--- begin ---

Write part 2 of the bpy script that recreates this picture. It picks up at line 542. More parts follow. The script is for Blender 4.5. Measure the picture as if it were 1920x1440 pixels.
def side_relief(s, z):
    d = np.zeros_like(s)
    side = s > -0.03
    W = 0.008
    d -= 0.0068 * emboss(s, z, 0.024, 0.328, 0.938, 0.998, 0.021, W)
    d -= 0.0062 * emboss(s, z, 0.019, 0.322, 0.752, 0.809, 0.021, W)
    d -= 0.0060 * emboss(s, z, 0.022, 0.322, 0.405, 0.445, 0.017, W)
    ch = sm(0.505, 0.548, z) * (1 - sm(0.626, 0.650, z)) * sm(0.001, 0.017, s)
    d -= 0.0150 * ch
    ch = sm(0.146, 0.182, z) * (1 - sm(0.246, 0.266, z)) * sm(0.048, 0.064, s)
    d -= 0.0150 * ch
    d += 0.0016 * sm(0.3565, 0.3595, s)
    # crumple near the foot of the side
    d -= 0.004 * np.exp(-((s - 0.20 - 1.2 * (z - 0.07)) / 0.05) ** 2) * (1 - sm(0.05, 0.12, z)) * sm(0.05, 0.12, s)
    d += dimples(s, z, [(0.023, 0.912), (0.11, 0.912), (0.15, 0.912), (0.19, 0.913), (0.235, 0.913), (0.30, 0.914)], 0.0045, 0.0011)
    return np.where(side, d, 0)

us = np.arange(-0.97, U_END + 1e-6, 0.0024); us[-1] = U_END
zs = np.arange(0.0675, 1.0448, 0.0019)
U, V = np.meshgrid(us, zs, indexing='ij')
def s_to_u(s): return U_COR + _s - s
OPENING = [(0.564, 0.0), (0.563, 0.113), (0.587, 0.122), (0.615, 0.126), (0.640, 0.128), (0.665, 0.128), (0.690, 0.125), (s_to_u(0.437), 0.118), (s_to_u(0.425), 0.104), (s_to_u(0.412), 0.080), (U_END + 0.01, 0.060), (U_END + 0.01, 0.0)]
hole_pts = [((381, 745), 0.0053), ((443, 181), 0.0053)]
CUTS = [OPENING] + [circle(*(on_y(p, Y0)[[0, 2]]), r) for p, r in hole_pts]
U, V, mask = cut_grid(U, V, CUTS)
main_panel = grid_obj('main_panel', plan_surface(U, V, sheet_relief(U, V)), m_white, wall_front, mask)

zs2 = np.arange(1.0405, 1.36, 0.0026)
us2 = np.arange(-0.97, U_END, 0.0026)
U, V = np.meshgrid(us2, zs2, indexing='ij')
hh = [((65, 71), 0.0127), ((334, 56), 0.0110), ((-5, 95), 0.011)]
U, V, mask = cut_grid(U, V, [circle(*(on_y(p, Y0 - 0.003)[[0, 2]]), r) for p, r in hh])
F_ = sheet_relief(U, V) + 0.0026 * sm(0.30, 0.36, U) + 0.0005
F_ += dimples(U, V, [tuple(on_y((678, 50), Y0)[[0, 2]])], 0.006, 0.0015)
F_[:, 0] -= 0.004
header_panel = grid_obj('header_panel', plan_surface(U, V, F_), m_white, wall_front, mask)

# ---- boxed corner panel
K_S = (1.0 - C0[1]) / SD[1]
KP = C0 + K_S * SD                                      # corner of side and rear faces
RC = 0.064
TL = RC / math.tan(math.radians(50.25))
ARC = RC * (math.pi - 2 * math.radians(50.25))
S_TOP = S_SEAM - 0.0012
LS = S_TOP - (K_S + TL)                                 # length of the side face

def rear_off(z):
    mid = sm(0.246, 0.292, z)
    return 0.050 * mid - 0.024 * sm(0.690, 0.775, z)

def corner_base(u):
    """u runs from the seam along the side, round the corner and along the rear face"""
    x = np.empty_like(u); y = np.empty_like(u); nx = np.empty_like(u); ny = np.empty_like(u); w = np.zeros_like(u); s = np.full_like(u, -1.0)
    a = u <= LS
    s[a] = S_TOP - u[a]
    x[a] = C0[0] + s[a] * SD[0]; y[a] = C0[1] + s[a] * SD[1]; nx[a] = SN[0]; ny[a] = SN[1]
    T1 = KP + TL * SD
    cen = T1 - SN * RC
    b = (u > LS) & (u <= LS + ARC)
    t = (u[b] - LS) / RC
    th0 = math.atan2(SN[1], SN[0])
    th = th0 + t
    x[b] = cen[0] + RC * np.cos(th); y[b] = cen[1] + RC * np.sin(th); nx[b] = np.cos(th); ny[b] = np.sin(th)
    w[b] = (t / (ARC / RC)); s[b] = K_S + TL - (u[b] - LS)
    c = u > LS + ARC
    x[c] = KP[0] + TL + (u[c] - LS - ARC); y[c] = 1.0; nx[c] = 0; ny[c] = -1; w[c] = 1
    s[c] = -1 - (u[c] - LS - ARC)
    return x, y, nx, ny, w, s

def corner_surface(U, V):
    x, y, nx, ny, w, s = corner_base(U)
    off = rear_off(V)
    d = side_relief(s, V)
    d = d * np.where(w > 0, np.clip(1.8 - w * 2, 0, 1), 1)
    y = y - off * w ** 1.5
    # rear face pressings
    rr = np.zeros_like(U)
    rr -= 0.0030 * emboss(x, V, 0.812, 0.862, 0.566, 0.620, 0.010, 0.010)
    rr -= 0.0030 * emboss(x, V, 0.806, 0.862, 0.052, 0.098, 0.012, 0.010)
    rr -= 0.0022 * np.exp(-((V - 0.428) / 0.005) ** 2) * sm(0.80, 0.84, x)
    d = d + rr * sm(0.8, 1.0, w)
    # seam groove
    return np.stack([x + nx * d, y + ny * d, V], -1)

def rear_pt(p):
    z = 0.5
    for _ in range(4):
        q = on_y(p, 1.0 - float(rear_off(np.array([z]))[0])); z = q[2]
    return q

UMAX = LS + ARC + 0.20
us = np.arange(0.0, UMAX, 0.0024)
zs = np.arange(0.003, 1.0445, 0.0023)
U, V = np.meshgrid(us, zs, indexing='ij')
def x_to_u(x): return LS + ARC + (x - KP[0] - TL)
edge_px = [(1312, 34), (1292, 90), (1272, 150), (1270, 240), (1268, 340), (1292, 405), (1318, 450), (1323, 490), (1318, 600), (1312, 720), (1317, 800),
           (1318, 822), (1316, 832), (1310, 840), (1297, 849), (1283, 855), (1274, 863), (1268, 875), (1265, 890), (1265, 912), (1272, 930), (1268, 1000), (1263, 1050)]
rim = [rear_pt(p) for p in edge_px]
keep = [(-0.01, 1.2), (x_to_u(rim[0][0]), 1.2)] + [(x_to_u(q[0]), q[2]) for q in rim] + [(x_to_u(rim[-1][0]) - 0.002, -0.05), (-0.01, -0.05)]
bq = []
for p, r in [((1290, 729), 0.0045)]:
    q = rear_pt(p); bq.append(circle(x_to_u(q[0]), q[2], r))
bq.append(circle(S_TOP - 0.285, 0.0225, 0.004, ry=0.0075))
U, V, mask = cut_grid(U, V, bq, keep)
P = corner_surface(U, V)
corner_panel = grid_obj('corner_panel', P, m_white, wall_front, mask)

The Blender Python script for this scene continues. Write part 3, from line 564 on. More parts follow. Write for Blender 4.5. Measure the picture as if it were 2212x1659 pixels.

--- end ---

Task statement
Starting at the first line of the listing, retype every line up to and including the one with "V)), m_white, wall_front, mask)".

Written solution
Write part 2 of the bpy script that recreates this picture. It picks up at line 542. More parts follow. The script is for Blender 4.5. Measure the picture as if it were 1920x1440 pixels.
def side_relief(s, z):
    d = np.zeros_like(s)
    side = s > -0.03
    W = 0.008
    d -= 0.0068 * emboss(s, z, 0.024, 0.328, 0.938, 0.998, 0.021, W)
    d -= 0.0062 * emboss(s, z, 0.019, 0.322, 0.752, 0.809, 0.021, W)
    d -= 0.0060 * emboss(s, z, 0.022, 0.322, 0.405, 0.445, 0.017, W)
    ch = sm(0.505, 0.548, z) * (1 - sm(0.626, 0.650, z)) * sm(0.001, 0.017, s)
    d -= 0.0150 * ch
    ch = sm(0.146, 0.182, z) * (1 - sm(0.246, 0.266, z)) * sm(0.048, 0.064, s)
    d -= 0.0150 * ch
    d += 0.0016 * sm(0.3565, 0.3595, s)
    # crumple near the foot of the side
    d -= 0.004 * np.exp(-((s - 0.20 - 1.2 * (z - 0.07)) / 0.05) ** 2) * (1 - sm(0.05, 0.12, z)) * sm(0.05, 0.12, s)
    d += dimples(s, z, [(0.023, 0.912), (0.11, 0.912), (0.15, 0.912), (0.19, 0.913), (0.235, 0.913), (0.30, 0.914)], 0.0045, 0.0011)
    return np.where(side, d, 0)

us = np.arange(-0.97, U_END + 1e-6, 0.0024); us[-1] = U_END
zs = np.arange(0.0675, 1.0448, 0.0019)
U, V = np.meshgrid(us, zs, indexing='ij')
def s_to_u(s): return U_COR + _s - s
OPENING = [(0.564, 0.0), (0.563, 0.113), (0.587, 0.122), (0.615, 0.126), (0.640, 0.128), (0.665, 0.128), (0.690, 0.125), (s_to_u(0.437), 0.118), (s_to_u(0.425), 0.104), (s_to_u(0.412), 0.080), (U_END + 0.01, 0.060), (U_END + 0.01, 0.0)]
hole_pts = [((381, 745), 0.0053), ((443, 181), 0.0053)]
CUTS = [OPENING] + [circle(*(on_y(p, Y0)[[0, 2]]), r) for p, r in hole_pts]
U, V, mask = cut_grid(U, V, CUTS)
main_panel = grid_obj('main_panel', plan_surface(U, V, sheet_relief(U, V)), m_white, wall_front, mask)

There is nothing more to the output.